Over the past few years, India has seen a massive rise in digital lending, credit cards, and instant loan platforms. Borrowing money is no longer limited to banks—today, loans can be approved within minutes through mobile apps.
While this accessibility has improved financial inclusion, it has also increased the risk of borrowers falling into debt traps. A key question emerging from this shift is: Which generation is more vulnerable—Gen Z or older borrowers?
The answer lies in understanding not just income levels, but also behavior, financial awareness, and lifestyle choices.
The Rise of Easy Credit in India
Earlier, getting a loan required documentation, credit checks, and approval delays. Today, fintech platforms, BNPL services, and instant personal loan apps have simplified the process drastically.
This ease of access has changed borrowing behavior, especially among younger individuals who are more comfortable using digital platforms. However, the same convenience has reduced the psychological barrier to taking loans.
Why Gen Z Is Highly Vulnerable
Behavioral Triggers Behind Gen Z Debt
Gen Z borrowing is often driven by psychological factors rather than necessity. The fear of missing out (FOMO), desire for lifestyle upgrades, and instant gratification mindset can lead to repeated borrowing.

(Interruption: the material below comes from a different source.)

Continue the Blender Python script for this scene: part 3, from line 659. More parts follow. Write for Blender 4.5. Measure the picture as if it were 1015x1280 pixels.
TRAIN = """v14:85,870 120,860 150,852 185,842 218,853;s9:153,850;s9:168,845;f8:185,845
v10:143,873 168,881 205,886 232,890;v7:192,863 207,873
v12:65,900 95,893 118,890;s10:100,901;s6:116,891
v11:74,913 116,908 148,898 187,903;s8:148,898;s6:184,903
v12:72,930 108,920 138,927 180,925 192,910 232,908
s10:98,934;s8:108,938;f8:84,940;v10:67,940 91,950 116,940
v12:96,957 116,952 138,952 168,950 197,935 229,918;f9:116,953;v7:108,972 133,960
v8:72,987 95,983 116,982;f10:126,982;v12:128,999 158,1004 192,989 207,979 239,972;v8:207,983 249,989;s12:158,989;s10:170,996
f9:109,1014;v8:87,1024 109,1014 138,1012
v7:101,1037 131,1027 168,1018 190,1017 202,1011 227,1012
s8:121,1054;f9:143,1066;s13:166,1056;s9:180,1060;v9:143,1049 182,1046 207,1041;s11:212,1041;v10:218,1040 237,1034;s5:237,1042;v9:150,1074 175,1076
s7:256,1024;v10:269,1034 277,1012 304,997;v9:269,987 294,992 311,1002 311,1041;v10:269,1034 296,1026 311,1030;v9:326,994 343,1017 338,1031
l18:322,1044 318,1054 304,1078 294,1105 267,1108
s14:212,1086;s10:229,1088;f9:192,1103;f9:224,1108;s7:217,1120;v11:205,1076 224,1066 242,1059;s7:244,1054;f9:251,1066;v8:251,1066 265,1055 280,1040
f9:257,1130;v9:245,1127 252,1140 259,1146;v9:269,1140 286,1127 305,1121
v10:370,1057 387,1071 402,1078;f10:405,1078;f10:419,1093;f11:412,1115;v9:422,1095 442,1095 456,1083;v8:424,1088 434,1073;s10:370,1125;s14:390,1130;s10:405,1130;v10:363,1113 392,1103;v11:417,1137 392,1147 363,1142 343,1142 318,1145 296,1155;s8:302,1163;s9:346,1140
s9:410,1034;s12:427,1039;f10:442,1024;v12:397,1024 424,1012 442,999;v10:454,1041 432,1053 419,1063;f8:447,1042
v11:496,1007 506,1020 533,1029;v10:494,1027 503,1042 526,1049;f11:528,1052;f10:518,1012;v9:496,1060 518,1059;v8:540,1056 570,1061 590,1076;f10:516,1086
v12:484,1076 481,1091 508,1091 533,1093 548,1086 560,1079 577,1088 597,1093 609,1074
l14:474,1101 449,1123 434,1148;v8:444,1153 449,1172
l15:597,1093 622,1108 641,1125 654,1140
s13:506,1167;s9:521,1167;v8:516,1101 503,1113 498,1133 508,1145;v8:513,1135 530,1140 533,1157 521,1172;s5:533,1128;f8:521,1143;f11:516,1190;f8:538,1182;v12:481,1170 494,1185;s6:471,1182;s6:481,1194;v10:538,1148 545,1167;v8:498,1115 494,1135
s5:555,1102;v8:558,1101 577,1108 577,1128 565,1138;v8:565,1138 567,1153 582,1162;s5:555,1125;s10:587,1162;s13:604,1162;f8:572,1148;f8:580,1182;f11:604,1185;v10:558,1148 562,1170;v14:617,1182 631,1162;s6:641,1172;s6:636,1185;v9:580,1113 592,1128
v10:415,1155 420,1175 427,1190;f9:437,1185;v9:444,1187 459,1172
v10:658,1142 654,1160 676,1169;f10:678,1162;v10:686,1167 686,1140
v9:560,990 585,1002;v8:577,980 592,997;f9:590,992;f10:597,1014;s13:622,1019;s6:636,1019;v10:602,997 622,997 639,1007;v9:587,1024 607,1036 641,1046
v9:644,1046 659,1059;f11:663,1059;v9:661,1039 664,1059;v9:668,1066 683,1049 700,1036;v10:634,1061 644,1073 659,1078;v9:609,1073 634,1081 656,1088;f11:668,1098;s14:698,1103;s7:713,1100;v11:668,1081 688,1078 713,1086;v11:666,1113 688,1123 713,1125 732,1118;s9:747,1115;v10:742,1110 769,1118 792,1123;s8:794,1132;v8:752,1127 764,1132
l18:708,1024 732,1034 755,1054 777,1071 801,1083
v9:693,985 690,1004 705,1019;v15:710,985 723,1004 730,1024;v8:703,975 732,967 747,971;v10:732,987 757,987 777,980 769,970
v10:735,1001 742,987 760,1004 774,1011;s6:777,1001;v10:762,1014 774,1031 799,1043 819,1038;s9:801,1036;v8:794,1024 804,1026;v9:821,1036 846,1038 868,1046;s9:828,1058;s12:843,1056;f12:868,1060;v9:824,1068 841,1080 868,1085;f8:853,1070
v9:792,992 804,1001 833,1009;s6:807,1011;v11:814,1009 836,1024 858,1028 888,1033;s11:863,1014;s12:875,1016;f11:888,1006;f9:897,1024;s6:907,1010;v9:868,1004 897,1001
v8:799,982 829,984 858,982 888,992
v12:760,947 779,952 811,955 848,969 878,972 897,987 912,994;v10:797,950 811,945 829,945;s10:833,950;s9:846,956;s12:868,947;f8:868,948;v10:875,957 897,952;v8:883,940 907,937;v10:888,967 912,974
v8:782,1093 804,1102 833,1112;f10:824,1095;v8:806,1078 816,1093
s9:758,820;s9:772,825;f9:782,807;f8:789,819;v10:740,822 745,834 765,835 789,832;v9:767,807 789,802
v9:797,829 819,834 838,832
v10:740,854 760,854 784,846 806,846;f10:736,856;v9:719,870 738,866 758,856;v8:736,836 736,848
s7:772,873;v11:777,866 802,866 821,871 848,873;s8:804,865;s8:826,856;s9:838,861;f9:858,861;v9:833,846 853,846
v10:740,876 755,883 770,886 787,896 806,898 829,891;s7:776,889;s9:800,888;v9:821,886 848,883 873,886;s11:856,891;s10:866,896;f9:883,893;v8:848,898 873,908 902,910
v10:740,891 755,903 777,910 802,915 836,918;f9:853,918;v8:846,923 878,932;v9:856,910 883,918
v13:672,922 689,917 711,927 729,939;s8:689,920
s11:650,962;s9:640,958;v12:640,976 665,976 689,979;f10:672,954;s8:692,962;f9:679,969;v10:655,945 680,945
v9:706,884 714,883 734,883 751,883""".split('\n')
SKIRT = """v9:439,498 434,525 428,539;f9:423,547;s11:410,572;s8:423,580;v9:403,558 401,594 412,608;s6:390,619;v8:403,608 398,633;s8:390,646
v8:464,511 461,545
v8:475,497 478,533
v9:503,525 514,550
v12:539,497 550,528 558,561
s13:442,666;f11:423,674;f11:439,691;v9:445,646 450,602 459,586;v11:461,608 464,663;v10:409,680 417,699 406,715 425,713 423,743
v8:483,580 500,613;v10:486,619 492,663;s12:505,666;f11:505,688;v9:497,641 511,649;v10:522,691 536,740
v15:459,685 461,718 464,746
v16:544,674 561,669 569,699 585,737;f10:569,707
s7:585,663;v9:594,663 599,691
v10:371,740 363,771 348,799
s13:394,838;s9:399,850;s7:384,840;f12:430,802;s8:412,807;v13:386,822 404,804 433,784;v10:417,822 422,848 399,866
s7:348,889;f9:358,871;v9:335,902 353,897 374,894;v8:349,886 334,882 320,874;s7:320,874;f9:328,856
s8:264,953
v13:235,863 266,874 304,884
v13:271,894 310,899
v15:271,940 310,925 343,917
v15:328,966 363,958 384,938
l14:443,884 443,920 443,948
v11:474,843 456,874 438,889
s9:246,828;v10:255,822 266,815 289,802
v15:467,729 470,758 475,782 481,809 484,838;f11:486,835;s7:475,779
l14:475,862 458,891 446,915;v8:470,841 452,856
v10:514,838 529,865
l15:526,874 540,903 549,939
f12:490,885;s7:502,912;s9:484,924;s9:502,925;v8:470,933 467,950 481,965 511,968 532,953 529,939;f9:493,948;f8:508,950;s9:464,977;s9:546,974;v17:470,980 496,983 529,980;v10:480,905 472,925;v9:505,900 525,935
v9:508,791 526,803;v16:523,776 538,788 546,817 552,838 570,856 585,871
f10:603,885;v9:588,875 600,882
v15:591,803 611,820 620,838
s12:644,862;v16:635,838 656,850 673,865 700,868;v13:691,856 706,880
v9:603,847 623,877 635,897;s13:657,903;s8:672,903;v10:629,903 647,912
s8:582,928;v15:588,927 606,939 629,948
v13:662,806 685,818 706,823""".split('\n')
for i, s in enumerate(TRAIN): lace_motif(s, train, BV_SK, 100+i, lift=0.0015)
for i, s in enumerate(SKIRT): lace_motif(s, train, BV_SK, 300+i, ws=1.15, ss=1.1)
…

Because the loan amounts are smaller, borrowers may underestimate the impact—until multiple small debts accumulate into a significant burden.
Challenges Faced by Older Generations
Older generations typically borrow for more serious and essential needs such as housing, education, or business expansion. Their borrowing is usually planned, but the stakes are much higher.
Debt Trap Comparison: Frequency vs Impact
The difference between the two generations lies in how debt traps occur and their consequences.
Gen Z borrowers often fall into high-frequency, low-value debt cycles, such as multiple app loans or credit card dues. In contrast, older borrowers face low-frequency but high-impact financial stress due to large outstanding loans.
Warning Signs of a Debt Trap
Regardless of age, certain warning signs indicate that a borrower may be entering a debt trap:
- Taking new loans to repay existing ones
- Missing EMI payments regularly
- Using credit for daily expenses
- Receiving frequent recovery calls
- Feeling constant financial stress
How Both Generations Can Protect Themselves
Avoiding debt traps requires awareness, discipline, and timely action. Borrowers should clearly understand loan terms, interest rates, and repayment schedules before taking credit.
Creating a budget, maintaining an emergency fund, and avoiding unnecessary loans can significantly reduce financial risk. If repayment becomes difficult, early communication with lenders can help explore restructuring or settlement options.
Quick Summary
- Gen Z is more vulnerable to frequent, small debt traps due to easy access to credit.
- Older generations face higher financial impact due to large loan obligations.
- Behavioral factors like impulse spending play a major role in Gen Z debt.
- Financial planning and early action are key to avoiding loan defaults.